(3D scene scripts)
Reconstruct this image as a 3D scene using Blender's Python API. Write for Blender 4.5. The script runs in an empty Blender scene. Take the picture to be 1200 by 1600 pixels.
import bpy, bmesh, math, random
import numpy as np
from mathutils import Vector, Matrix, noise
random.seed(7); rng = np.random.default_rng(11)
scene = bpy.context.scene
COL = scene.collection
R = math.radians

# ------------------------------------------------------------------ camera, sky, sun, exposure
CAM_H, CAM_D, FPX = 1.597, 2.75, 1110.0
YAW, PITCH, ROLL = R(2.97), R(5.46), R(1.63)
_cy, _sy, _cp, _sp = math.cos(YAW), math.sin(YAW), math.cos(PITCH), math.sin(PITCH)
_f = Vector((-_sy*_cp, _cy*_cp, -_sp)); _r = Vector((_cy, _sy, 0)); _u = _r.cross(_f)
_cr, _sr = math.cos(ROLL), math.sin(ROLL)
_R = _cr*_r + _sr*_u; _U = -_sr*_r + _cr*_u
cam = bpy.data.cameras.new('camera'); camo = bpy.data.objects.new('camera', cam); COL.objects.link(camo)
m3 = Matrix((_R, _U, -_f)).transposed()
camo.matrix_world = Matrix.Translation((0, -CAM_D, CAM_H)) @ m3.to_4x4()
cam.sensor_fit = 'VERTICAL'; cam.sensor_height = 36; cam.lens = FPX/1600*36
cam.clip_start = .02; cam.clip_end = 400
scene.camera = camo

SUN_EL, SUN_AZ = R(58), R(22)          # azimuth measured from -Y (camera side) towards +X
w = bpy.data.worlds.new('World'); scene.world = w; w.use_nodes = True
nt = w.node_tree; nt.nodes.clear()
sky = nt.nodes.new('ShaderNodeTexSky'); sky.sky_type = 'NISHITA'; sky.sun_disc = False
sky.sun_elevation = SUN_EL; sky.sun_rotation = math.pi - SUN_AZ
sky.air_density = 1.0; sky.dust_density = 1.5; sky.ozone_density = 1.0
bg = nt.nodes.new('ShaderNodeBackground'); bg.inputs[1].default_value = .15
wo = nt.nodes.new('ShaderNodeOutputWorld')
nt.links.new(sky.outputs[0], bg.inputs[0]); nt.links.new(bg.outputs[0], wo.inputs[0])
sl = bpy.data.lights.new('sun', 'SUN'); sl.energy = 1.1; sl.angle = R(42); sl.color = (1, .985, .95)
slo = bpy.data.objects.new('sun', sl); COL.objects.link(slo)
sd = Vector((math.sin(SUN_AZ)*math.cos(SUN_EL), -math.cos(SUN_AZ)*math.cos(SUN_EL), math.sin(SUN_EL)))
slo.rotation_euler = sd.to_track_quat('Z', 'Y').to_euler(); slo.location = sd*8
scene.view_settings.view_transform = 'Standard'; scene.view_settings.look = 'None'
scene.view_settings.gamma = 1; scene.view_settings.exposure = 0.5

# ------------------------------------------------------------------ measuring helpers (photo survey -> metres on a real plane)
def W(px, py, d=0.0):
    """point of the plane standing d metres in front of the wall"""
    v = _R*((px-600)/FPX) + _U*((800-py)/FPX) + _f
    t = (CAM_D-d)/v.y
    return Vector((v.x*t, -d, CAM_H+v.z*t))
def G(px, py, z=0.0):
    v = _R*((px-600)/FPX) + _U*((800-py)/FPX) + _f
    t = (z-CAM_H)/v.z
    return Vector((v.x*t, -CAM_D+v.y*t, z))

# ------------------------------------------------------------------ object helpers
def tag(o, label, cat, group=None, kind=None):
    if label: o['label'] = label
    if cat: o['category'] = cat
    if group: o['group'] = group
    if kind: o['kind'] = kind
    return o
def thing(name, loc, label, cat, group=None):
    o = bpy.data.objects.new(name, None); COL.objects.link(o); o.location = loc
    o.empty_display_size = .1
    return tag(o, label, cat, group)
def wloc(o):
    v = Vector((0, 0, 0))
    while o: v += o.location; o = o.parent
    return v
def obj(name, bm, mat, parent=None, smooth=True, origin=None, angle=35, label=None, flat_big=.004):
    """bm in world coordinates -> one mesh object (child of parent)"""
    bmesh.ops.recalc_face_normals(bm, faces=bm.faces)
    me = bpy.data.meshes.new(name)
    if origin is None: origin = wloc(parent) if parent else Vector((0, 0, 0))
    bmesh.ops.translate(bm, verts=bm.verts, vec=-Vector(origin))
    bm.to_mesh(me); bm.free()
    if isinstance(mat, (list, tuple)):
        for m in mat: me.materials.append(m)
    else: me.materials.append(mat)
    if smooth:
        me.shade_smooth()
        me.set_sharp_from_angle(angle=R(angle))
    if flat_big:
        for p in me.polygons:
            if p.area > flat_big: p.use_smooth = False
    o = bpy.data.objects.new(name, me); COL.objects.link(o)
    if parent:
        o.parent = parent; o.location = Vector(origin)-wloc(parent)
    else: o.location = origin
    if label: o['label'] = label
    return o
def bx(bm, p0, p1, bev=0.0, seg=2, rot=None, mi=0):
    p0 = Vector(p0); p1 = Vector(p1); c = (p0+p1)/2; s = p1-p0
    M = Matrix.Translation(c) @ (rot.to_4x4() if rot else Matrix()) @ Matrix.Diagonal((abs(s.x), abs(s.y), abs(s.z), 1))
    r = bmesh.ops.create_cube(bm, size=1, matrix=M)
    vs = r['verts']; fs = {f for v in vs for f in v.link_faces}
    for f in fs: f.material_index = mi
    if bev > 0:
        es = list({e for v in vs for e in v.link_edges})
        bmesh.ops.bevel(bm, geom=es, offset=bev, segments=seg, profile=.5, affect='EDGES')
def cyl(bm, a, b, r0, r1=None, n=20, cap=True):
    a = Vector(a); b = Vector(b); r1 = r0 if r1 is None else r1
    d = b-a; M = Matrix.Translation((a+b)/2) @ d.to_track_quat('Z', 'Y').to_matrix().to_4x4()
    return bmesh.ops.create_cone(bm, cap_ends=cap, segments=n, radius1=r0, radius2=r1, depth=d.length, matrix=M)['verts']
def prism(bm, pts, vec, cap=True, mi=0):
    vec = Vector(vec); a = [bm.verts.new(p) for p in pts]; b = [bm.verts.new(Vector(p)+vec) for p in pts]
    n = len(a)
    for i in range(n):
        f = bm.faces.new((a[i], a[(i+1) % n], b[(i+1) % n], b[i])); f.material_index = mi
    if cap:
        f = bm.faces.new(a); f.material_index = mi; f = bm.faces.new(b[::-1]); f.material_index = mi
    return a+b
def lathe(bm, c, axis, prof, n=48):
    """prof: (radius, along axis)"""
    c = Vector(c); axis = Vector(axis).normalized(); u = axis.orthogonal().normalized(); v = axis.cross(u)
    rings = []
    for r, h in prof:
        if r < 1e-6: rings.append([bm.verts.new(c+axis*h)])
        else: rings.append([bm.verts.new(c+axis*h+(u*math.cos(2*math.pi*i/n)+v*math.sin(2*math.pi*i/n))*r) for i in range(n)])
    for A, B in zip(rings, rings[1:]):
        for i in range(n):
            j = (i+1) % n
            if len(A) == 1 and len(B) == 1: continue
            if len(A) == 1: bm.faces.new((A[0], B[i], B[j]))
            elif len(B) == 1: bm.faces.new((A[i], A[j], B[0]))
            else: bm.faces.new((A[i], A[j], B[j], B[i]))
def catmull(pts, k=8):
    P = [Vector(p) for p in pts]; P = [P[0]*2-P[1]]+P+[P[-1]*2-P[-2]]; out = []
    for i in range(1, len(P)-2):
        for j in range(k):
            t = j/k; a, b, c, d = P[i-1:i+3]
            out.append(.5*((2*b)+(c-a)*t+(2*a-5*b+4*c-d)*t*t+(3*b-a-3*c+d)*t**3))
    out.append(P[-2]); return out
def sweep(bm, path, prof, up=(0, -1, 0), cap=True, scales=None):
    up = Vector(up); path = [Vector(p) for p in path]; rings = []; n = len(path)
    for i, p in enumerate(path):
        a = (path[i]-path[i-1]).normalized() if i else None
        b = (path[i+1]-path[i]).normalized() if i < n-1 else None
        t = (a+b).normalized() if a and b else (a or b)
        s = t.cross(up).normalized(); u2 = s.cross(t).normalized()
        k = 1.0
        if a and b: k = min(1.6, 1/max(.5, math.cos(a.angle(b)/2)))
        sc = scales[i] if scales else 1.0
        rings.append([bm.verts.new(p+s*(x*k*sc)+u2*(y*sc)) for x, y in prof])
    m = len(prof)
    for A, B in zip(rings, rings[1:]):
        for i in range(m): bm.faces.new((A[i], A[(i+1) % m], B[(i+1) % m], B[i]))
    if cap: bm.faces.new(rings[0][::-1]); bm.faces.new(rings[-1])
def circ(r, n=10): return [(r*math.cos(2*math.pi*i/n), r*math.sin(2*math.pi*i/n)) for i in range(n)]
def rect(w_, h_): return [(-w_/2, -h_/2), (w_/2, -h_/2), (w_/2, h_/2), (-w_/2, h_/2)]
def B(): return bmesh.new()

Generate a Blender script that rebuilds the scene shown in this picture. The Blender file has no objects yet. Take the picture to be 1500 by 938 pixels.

### Written request
Only the lines from the first line of the material above through the line that contains "R = math.radians" should be quoted, each one exactly.

### Final answer
Reconstruct this image as a 3D scene using Blender's Python API. Write for Blender 4.5. The script runs in an empty Blender scene. Take the picture to be 1200 by 1600 pixels.
import bpy, bmesh, math, random
import numpy as np
from mathutils import Vector, Matrix, noise
random.seed(7); rng = np.random.default_rng(11)
scene = bpy.context.scene
COL = scene.collection
R = math.radians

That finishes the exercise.